During this conversation, I found out that this church life she has led has both cradled her in God’s love and frightened her to death. Since she was a young girl she realized she was different from other girls, in that boys didn’t seem to excite her as they did her girl friends. When she was a teenager, she realized what was going on inside of her and she was so ashamed. She hid who she was and what her body was telling her she wanted. She studied the Bible, searching and searching for God’s guidance. What she found there told her she was unnatural…she was a sinner and an abomination in God’s eyes. She buried those feelings of desire for other women down deep in her heart and soul. She got MORE involved in her church and lived a lie for more than 30 years. A year ago at an out of town conference for her work, she met a woman who she instantly connected with and one thing led to another and the feelings she had been hiding and squelching inside came pouring out. Her new friend had had a similar experience and my friend felt she had finally found someone who understood her. A relationship between the two grew over time. My friend now finds herself in love with this woman and feels so split. Part of her is awakening to a part of herself didn’t even know existed. At 45 years old, she is discovering what most of us discover much earlier in life. She found who she considers her soul mate. But, she is also in fear for her soul…in fear that the life she had once lived is gone. She is afraid of what her friends and family will now think of her…afraid of what her loving Savior now thinks of her. How would that feel to think you are an abomination?

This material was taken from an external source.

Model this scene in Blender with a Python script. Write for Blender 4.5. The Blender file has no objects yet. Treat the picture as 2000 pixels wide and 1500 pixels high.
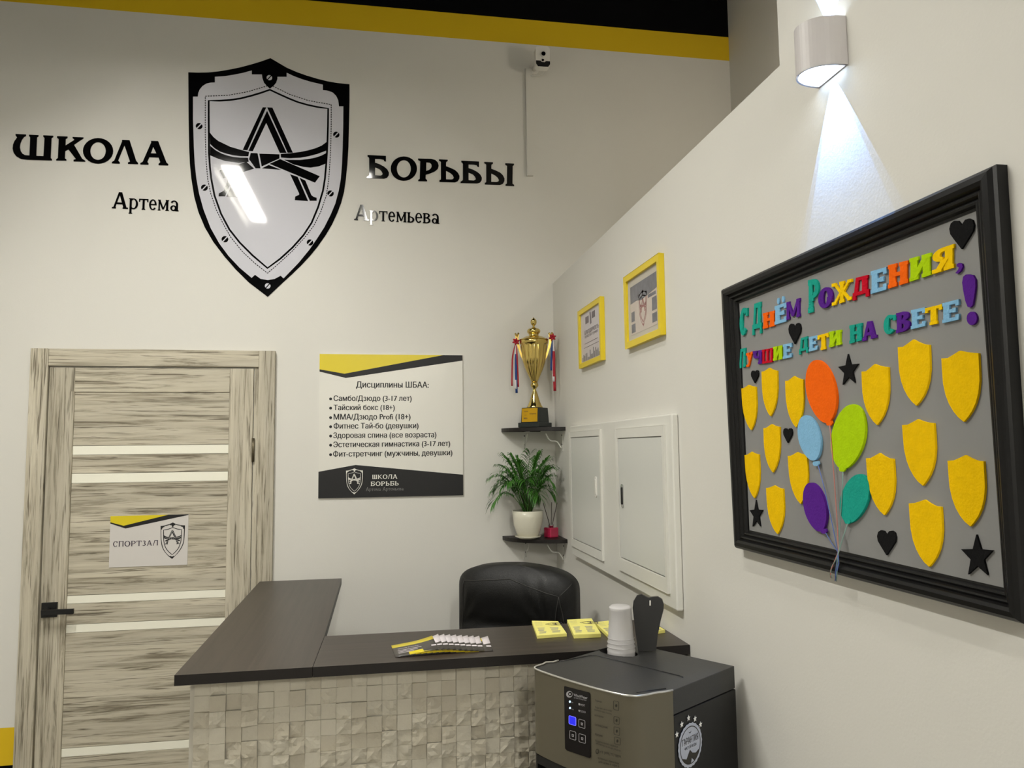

She was afraid of what I would think of her. My heart broke for her. There were many tears shed over those coffee cups that morning. I did what Jesus taught me to do…I loved her. I didn’t judge her. I didn’t run away from her. I didn’t tell her that she disgusted me. I didn’t slam the door in her face. I LOVED her. I don’t have all the answers for her. I don’t understand what she is going through, but I could see that this poor woman needed to be loved at that moment.

If I reacted the way some Christians might have, the way she EXPECTED me to react, I might have pushed her FARTHER away from the God she loved so much. I would have affirmed what she believed about herself…that she was an abomination and not worthy of my love and not worthy of God’s love. I KNOW what the Bible says, but what God put in my heart at that moment was love.
So, as I watch the news and the Facebook posts about how we should support those Christian businesses who want the right to not serve and shut the door on people just like my friend…my heart hurts. Why would we shut the door on some of the people who need to be shown God’s love the most? We SAY that God is love and we SAY that whoever believes that Jesus is the Son of God who gave his life for us will receive eternal life. But do we really believe what we say? Do we LIVE what we say?

If I opened a restaurant and I reserved the right to only serve the people who were without sin and lived a perfect life and believed as I do and lived their lives the way I think they should, my restaurant would go broke very quickly as NO ONE would be allowed to eat there! It would be a business without God’s love in it and the closed doors would keep out the very people who needed nourishment the most.


I realize that many will not agree with me and many would have walked away from my friend, letting her know that she was as unclean and unworthy as she believes she is. I am just not willing to let her lose faith in a loving and forgiving Father because of my actions!